Saturday, December 30, 2006

The Good and The Bad

Ranger's Apprentice: Book One: The Ruins of Gorlan, by John Flanagan. This was a pretty good book. Although it feels like it was indeed written for readers about the same age as the main character (about 15), it's not dull or forbidding to older readers. This was an excellent book in that the characters were real. So many children and teen books contain characters that don't act anything like their age, or like any real person at all. Dragonspell, by Donita K. Paul. And speaking of characters that don't act like real people, I am forced once again to ask, what is it with the winking? I have never winked at anyone, much less a child, but so many kids' books have winks flying all over the pages. I don't understand it and it frustrates me. Actually, this is not filed with my library in the juvenille section, but it really ought to be.

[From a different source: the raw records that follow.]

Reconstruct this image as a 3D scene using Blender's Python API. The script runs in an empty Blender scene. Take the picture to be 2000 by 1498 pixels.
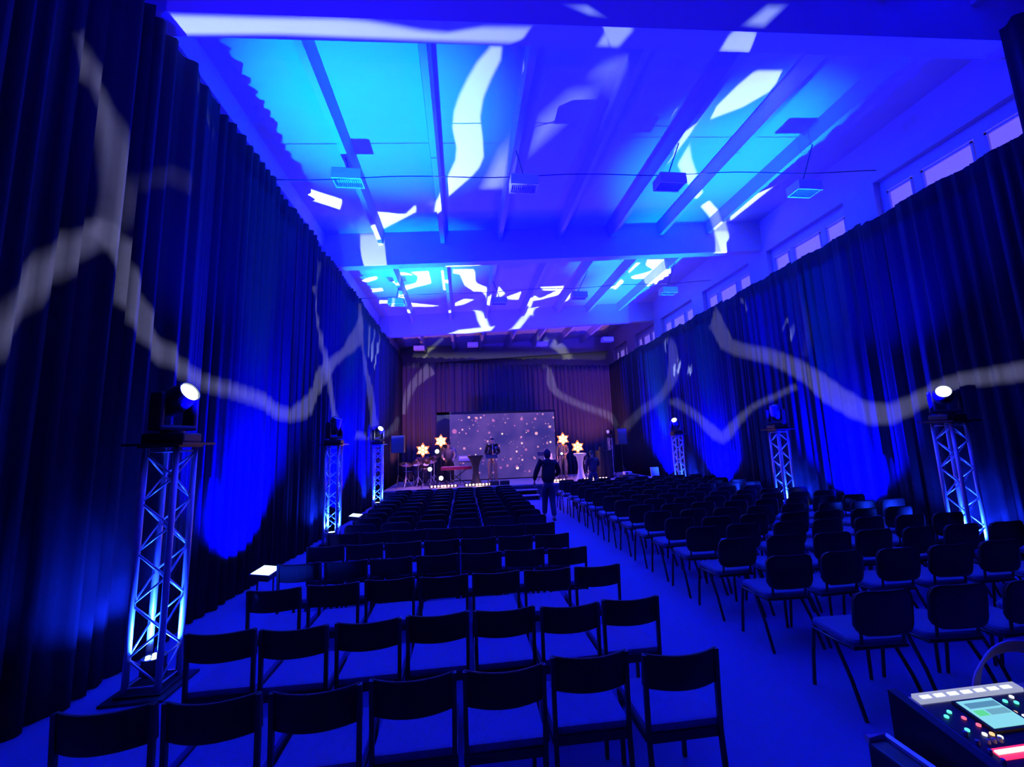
import bpy, bmesh, math, random
from mathutils import Vector, Matrix
import numpy as np
random.seed(7)
sc = bpy.context.scene
C = sc.collection
PI = math.pi

# ------------------------------------------------------------------ camera
FPX, VP, ROLL, H = 805.0, (905.0, 868.0), 0.018, 1.9
Yc = Vector(((VP[0]-1000)/FPX, (749-VP[1])/FPX, -1.0)).normalized()
Zc = Vector((-ROLL, 1.0, 0.0)); Zc = (Zc - Zc.dot(Yc)*Yc).normalized()
Xc = Yc.cross(Zc)
cd = bpy.data.cameras.new('camera'); cam = bpy.data.objects.new('camera', cd); C.objects.link(cam)
cam.matrix_world = Matrix(((Xc.x, Xc.y, Xc.z, 0), (Yc.x, Yc.y, Yc.z, 0), (Zc.x, Zc.y, Zc.z, H), (0, 0, 0, 1)))
cd.sensor_width = 36; cd.lens = FPX*36/2000; cd.clip_start = 0.05; cd.clip_end = 200
sc.camera = cam
sc.view_settings.view_transform = 'Standard'; sc.view_settings.look = 'None'
sc.view_settings.exposure = 0; sc.view_settings.gamma = 1; sc.view_settings.use_curve_mapping = False
cy = sc.cycles
cy.use_denoising = True
cy.max_bounces = 5; cy.diffuse_bounces = 3; cy.glossy_bounces = 3; cy.transmission_bounces = 3
cy.sample_clamp_indirect = 4.0; cy.caustics_reflective = False; cy.caustics_refractive = False
cy.use_adaptive_sampling = True
w = bpy.data.worlds.new('night'); sc.world = w; w.use_nodes = True
w.node_tree.nodes['Background'].inputs[0].default_value = (0.0, 0.0, 0.01, 1)
w.node_tree.nodes['Background'].inputs[1].default_value = 0.3

# ------------------------------------------------------------------ materials
def mat(name, col, rough=0.6, metal=0.0, noise=0.0, nscale=20.0, bump=0.0, bscale=60.0, emit=None, es=0.0, spec=0.5, wave=None):
    m = bpy.data.materials.new(name); m.use_nodes = True
    nt = m.node_tree; n = nt.nodes; b = n['Principled BSDF']; L = nt.links
    b.inputs['Base Color'].default_value = (*col, 1); b.inputs['Roughness'].default_value = rough
    b.inputs['Metallic'].default_value = metal; b.inputs['Specular IOR Level'].default_value = spec
    tc = n.new('ShaderNodeTexCoord')
    nz = n.new('ShaderNodeTexNoise'); nz.inputs['Scale'].default_value = nscale; nz.inputs['Detail'].default_value = 4
    L.new(tc.outputs['Object'], nz.inputs['Vector'])
    if noise:
        mr = n.new('ShaderNodeMapRange'); mr.inputs[3].default_value = 1-noise; mr.inputs[4].default_value = 1+noise
        L.new(nz.outputs[0], mr.inputs[0])
        vm = n.new('ShaderNodeVectorMath'); vm.operation = 'SCALE'; vm.inputs[0].default_value = col
        L.new(mr.outputs[0], vm.inputs['Scale']); L.new(vm.outputs[0], b.inputs['Base Color'])
    if bump:
        if wave:
            t = n.new('ShaderNodeTexWave'); t.bands_direction = wave
        else:
            t = n.new('ShaderNodeTexNoise')
        t.inputs['Scale'].default_value = bscale
        L.new(tc.outputs['Object'], t.inputs['Vector'])
        bp = n.new('ShaderNodeBump'); bp.inputs['Strength'].default_value = bump; bp.inputs['Distance'].default_value = 0.004
        L.new(t.outputs['Fac' if 'Fac' in t.outputs else 0], bp.inputs['Height']); L.new(bp.outputs[0], b.inputs['Normal'])
    if emit:
        b.inputs['Emission Color'].default_value = (*emit, 1); b.inputs['Emission Strength'].default_value = es
    return m
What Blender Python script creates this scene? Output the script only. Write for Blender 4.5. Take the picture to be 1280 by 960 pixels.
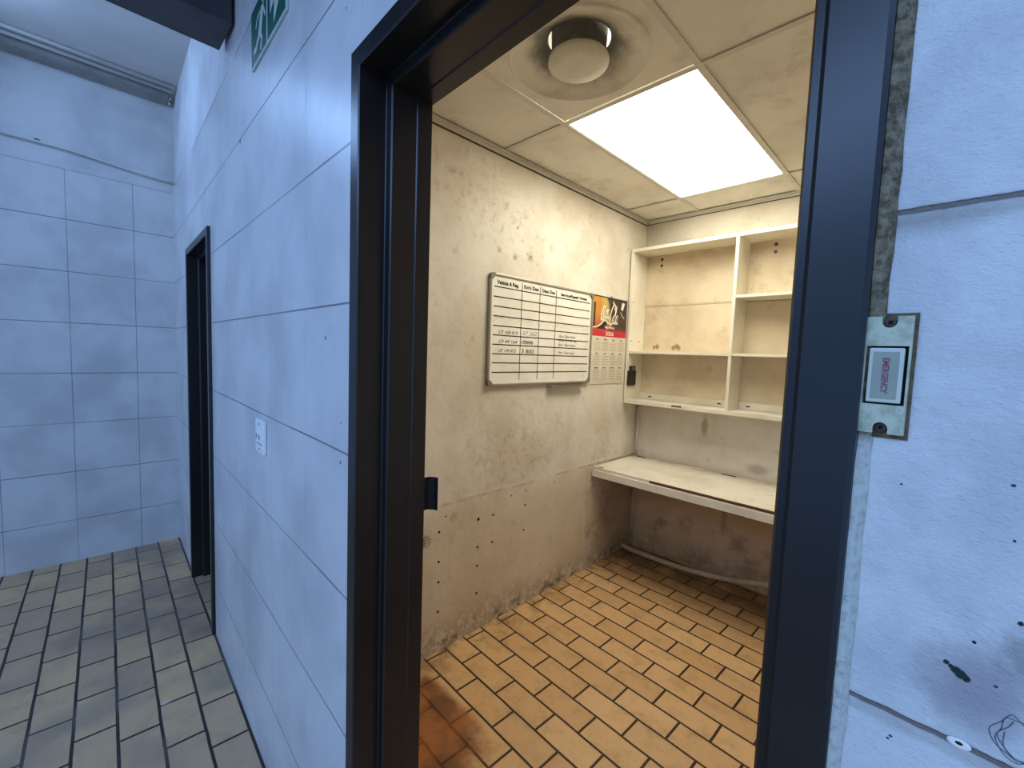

Although there's a little blurb on the front proclaiming it "a fantastic journey of discovery for all ages," it really isn't. The main problem is the central character's pessimism and thickness. She really makes the story drag for everyone able to think faster than her. That should be anyone over the age of 6. Although the plot in itself might have something to offer, what could have been a good story is really not much more than a platform for the author's preaching. I guess it's about what you can expect from an author whose claim to fame on the back jacket is that she is a professional storyteller at her Sunday-school. Christian or religious fiction is one thing, and it's fine. Changing a few names but not the main ideas shouldn't let you slip in under the radar and clog up my fantasy reading.